Les bases de données relationnelles bientôt archaïques
Il sera peut-être aussi nécessaire de repenser les applications. En particulier, les bases de données relationnelles risquent de devenir archaïques en raison de leurs mécanismes complexes d'indexation et de suppression des données sur les disques une fois la transaction terminée. « La nouvelle architecture fait disparaître la notion de persistance secondaire », a déclaré Martin Fink. Les bases de données fonctionneront davantage comme les bases de données dites à graphes, où le programme cherche à optimiser toutes les données disponibles pour répondre à une requête particulière. Le directeur du HP Labs a fait remarquer que Facebook avait développé une certaine expertise de cette approche, dans le sens où le réseau social possédait et traitait en continu un ensemble d'informations interdépendantes desservies ensuite à son milliard d'utilisateurs. « Hadoop pourrait être plus naturellement adapté à cette nouvelle architecture, étant donné que, contrairement aux bases de données relationnelles, il n'a pas besoin d'imposer un ordre hiérarchique sur les données elles-mêmes », a encore expliqué Martin Fink.

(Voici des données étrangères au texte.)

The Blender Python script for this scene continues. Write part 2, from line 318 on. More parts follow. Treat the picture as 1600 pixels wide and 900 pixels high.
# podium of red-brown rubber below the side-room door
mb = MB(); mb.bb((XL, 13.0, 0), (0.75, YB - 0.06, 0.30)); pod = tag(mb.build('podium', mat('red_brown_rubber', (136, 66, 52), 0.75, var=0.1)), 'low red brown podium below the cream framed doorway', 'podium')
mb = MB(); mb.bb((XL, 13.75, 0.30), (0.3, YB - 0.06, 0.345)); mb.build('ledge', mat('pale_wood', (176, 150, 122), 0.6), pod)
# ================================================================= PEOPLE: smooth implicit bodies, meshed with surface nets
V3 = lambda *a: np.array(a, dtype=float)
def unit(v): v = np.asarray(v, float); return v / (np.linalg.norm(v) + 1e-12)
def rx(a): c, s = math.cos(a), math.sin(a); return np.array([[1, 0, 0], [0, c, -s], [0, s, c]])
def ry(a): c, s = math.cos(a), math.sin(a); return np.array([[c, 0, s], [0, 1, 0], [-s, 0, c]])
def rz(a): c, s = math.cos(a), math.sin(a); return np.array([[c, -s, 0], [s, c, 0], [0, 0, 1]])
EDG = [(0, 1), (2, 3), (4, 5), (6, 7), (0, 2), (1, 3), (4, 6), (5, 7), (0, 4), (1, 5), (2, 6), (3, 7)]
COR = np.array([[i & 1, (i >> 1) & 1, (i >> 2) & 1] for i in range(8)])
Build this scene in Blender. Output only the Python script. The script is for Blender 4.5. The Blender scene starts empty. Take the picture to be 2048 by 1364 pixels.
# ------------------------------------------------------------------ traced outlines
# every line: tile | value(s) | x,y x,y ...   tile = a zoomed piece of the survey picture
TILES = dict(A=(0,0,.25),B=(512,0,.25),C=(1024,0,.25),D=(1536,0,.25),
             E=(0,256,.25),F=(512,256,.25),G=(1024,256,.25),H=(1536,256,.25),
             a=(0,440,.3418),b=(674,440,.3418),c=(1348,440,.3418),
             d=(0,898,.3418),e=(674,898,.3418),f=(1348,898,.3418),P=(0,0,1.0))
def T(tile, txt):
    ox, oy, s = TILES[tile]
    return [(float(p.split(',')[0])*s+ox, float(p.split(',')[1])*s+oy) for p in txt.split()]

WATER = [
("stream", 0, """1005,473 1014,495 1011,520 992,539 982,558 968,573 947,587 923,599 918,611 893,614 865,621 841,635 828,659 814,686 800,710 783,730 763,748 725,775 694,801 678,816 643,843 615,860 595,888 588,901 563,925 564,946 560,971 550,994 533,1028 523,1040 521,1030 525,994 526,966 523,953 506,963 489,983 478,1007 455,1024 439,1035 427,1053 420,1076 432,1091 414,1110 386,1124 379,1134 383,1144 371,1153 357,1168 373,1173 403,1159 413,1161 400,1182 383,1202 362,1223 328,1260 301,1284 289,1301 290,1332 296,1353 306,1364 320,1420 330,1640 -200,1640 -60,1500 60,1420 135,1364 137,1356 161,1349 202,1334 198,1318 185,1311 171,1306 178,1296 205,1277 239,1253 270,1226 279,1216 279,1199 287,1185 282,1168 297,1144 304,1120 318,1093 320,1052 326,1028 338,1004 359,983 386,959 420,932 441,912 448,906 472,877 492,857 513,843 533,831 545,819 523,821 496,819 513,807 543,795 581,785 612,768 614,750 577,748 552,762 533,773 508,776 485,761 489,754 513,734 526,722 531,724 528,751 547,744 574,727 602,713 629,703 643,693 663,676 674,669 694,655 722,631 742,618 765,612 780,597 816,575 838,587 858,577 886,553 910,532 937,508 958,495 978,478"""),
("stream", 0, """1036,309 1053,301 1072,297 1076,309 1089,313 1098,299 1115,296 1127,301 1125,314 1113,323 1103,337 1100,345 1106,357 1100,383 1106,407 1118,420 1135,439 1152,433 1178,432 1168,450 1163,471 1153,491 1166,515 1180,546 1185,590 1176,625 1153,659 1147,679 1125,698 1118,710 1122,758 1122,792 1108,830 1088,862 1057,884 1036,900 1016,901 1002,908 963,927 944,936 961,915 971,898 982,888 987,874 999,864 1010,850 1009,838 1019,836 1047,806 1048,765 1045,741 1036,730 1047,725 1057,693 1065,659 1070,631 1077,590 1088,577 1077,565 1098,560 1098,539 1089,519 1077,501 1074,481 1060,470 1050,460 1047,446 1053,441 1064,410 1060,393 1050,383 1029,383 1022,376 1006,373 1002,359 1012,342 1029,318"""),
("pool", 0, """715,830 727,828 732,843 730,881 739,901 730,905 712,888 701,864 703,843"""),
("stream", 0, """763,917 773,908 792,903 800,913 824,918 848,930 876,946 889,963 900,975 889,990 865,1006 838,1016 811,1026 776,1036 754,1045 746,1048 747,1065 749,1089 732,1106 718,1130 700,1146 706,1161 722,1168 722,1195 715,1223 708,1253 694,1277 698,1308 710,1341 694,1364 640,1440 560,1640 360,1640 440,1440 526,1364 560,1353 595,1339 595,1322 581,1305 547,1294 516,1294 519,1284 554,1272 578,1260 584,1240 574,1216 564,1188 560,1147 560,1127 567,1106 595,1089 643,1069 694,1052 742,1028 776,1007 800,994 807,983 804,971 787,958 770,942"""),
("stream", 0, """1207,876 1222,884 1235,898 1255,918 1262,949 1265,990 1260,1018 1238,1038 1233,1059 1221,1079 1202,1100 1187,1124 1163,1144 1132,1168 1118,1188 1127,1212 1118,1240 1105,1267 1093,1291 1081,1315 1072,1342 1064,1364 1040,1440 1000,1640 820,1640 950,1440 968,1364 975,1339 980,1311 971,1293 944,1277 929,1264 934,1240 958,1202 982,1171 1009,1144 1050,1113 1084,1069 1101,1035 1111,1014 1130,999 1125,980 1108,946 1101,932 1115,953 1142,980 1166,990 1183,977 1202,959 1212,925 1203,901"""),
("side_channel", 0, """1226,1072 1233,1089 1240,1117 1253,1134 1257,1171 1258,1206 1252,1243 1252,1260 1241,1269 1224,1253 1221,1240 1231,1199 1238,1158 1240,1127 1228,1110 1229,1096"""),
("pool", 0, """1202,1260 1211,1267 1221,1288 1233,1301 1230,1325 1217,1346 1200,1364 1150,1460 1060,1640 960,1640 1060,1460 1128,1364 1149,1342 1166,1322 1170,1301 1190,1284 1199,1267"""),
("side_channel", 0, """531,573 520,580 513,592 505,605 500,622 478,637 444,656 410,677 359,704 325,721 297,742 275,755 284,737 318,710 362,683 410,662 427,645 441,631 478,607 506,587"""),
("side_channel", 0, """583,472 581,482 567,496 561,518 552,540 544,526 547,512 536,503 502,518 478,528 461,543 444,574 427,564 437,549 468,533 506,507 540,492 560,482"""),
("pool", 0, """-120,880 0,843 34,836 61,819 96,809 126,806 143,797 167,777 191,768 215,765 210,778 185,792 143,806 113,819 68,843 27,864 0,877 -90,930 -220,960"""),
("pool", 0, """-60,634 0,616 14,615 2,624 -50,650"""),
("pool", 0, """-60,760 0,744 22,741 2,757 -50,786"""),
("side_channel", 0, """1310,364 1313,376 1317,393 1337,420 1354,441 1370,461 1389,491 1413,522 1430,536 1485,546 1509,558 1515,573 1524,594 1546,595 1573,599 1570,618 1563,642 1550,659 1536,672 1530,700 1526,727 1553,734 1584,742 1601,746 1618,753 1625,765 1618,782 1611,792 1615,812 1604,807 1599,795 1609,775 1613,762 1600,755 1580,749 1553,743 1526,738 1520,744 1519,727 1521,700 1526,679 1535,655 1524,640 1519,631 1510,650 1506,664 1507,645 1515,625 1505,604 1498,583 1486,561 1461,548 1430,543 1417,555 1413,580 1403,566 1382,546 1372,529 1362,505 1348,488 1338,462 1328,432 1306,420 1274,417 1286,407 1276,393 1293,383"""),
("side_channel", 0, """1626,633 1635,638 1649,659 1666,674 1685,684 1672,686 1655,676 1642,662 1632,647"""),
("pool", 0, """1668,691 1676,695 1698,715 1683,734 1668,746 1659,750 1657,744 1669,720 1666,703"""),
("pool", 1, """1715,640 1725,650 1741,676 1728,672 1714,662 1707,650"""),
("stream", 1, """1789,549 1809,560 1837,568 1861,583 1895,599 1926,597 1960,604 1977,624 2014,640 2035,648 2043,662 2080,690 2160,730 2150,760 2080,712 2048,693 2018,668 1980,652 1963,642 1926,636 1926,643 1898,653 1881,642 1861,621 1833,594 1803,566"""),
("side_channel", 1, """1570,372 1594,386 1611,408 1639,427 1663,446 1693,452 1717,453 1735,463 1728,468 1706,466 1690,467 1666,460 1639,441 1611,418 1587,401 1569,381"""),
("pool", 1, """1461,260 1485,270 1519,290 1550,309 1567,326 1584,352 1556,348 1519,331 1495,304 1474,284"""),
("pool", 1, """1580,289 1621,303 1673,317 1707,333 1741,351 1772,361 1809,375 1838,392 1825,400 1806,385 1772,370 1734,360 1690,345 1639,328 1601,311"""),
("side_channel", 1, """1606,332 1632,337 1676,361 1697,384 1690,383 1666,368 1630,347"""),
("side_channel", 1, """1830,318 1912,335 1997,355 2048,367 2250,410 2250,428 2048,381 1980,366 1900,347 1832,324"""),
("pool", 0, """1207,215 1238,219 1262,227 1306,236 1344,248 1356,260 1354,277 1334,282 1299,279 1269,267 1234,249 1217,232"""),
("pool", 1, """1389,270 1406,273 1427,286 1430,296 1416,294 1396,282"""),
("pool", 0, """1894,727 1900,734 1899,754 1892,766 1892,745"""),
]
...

« L'autre avantage de l'architecture de cette Machine, c'est sa simplicité », a aussi affirmé le directeur du HP Labs. Actuellement, un système comporte en moyenne entre neuf et 11 couches de données de stockage, depuis les caches L1 ultrarapides jusqu'aux couches lentes des disques durs. Chaque couche est un compromis entre persistance et vitesse. Cette hiérarchisation implique toujours plus de complexité dans le design. L'architecture de mémoire persistante peut simplifier une grande partie de la conception et accélérer les processus. « L'objectif de Machine est d'éliminer la hiérarchie », a déclaré Martin Fink.